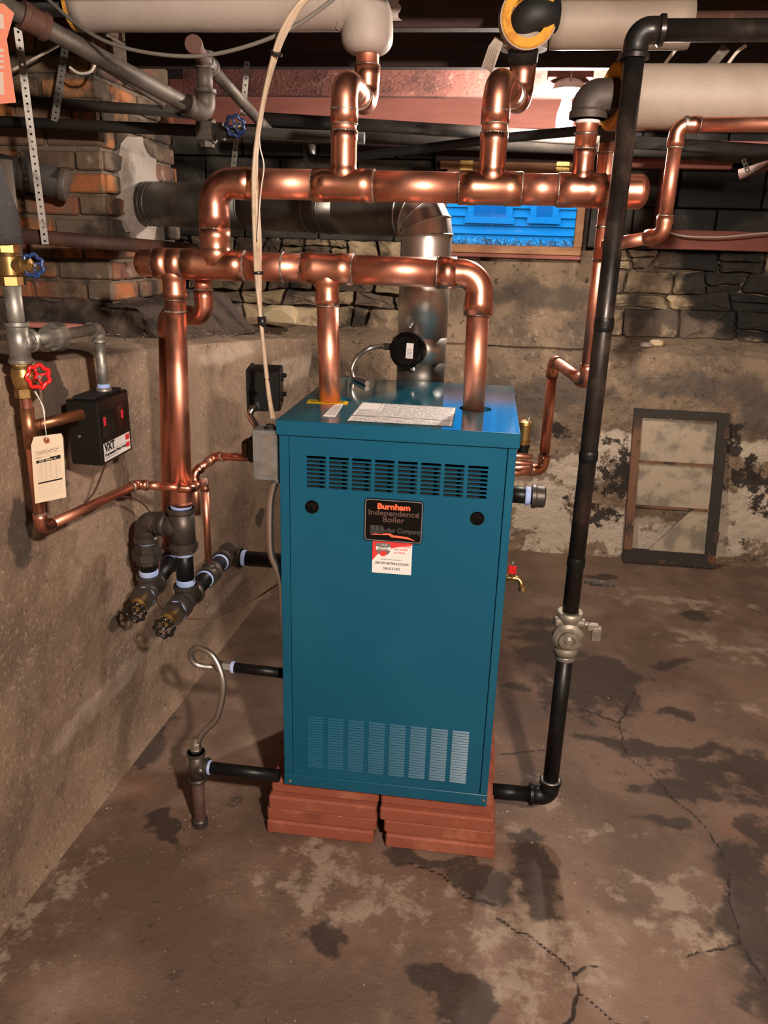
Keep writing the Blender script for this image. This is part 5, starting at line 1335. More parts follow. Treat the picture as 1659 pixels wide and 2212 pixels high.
# ------------------------------------------------------------------ galvanised line with valves at far left
ga = thing('galvanised_water_line', 'grey galvanised pipe with tee, union and elbow at the far left', 'pipe', (xw, Yg, 1.35))
gx = V((xw, Yg, 0)); top_ = wz(12, 620)
zt1 = wz(40, 740).z; RGv = .0165
pipe_seg(ga, V((xw, Yg, wz(24, 600).z)), V((xw, Yg, zt1)), RGv, galv)
ex_ = P(213, 712, y=.03); bxd = (V((ex_.x, .03, zt1 + .004)) - V((xw, Yg, zt1))).normalized()
tee(ga, V((xw, Yg, zt1)), ZD, .040, bxd, .038, RGv, m=galv, copper_=False)
eg = V((ex_.x, .03, zt1 + .004)); L_ = (eg - V((xw, Yg, zt1))).length; RG2 = .0122
iron_line(ga, [V((xw, Yg, zt1)) + bxd * .03, eg, V((eg.x, .03, P(228, 850, y=.03).z))], RG2, galv, galv)
uc = V((xw, Yg, zt1)) + bxd * (L_ * .43)
hexnut(ga, uc, bxd, .030, .024, galv, 'union_nut', 8); hexnut(ga, uc - bxd * .022, bxd, .022, .02, galv, 'union_nut', 8); G().sweep([uc + bxd * .012, uc + bxd * .024], .020, 20).obj('union_collar', galv, ga)
G().sweep([V((xw, Yg, zt1 - .03)), V((xw, Yg, wz(46, 785).z))], RGv * .95, 20).obj('nipple', galv, ga)
bfz = P(228, 850, y=.03).z
dope_ring(ga, V((eg.x, .03, bfz + .016)), ZD, RG2, .014)
# tagged brass valve
tv = thing('tagged_stop_valve', 'brass stop valve with red lobed handle on the galvanised line', 'valve', V((xw, Yg, wz(48, 815).z)))
vc = V((xw, Yg, wz(46, 812).z)); ha = P(92, 815, y=-.215); hd_ = (ha - vc); hd_ = V((1, .05, .0)).normalized()
hexnut(tv, vc + V((0, 0, .030)), ZD, .020, .016, brass); hexnut(tv, vc - V((0, 0, .034)), ZD, .020, .018, brass)
G().lathe(vc - V((0, 0, .03)), ZD, [(0, .014), (.015, .020), (.030, .022), (.045, .020), (.055, .014)], 20).obj('body', brass, tv)
hl = (ha.x - vc.x)
G().lathe(vc, hd_, [(.01, .016), (.022, .016), (.024, .014), (.028, .013), (hl - .004, .004)], 18).obj('bonnet', brass, tv)
handwheel(tv, vc + hd_ * (hl + .002), V((.78, -.62, .0)), .0245, red_pl, 7)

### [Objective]
Extract every line of the data exactly; pictures stay out.

### [The response]
Keep writing the Blender script for this image. This is part 5, starting at line 1335. More parts follow. Treat the picture as 1659 pixels wide and 2212 pixels high.
# ------------------------------------------------------------------ galvanised line with valves at far left
ga = thing('galvanised_water_line', 'grey galvanised pipe with tee, union and elbow at the far left', 'pipe', (xw, Yg, 1.35))
gx = V((xw, Yg, 0)); top_ = wz(12, 620)
zt1 = wz(40, 740).z; RGv = .0165
pipe_seg(ga, V((xw, Yg, wz(24, 600).z)), V((xw, Yg, zt1)), RGv, galv)
ex_ = P(213, 712, y=.03); bxd = (V((ex_.x, .03, zt1 + .004)) - V((xw, Yg, zt1))).normalized()
tee(ga, V((xw, Yg, zt1)), ZD, .040, bxd, .038, RGv, m=galv, copper_=False)
eg = V((ex_.x, .03, zt1 + .004)); L_ = (eg - V((xw, Yg, zt1))).length; RG2 = .0122
iron_line(ga, [V((xw, Yg, zt1)) + bxd * .03, eg, V((eg.x, .03, P(228, 850, y=.03).z))], RG2, galv, galv)
uc = V((xw, Yg, zt1)) + bxd * (L_ * .43)
hexnut(ga, uc, bxd, .030, .024, galv, 'union_nut', 8); hexnut(ga, uc - bxd * .022, bxd, .022, .02, galv, 'union_nut', 8); G().sweep([uc + bxd * .012, uc + bxd * .024], .020, 20).obj('union_collar', galv, ga)
G().sweep([V((xw, Yg, zt1 - .03)), V((xw, Yg, wz(46, 785).z))], RGv * .95, 20).obj('nipple', galv, ga)
bfz = P(228, 850, y=.03).z
dope_ring(ga, V((eg.x, .03, bfz + .016)), ZD, RG2, .014)
# tagged brass valve
tv = thing('tagged_stop_valve', 'brass stop valve with red lobed handle on the galvanised line', 'valve', V((xw, Yg, wz(48, 815).z)))
vc = V((xw, Yg, wz(46, 812).z)); ha = P(92, 815, y=-.215); hd_ = (ha - vc); hd_ = V((1, .05, .0)).normalized()
hexnut(tv, vc + V((0, 0, .030)), ZD, .020, .016, brass); hexnut(tv, vc - V((0, 0, .034)), ZD, .020, .018, brass)
G().lathe(vc - V((0, 0, .03)), ZD, [(0, .014), (.015, .020), (.030, .022), (.045, .020), (.055, .014)], 20).obj('body', brass, tv)
hl = (ha.x - vc.x)
G().lathe(vc, hd_, [(.01, .016), (.022, .016), (.024, .014), (.028, .013), (hl - .004, .004)], 18).obj('bonnet', brass, tv)
handwheel(tv, vc + hd_ * (hl + .002), V((.78, -.62, .0)), .0245, red_pl, 7)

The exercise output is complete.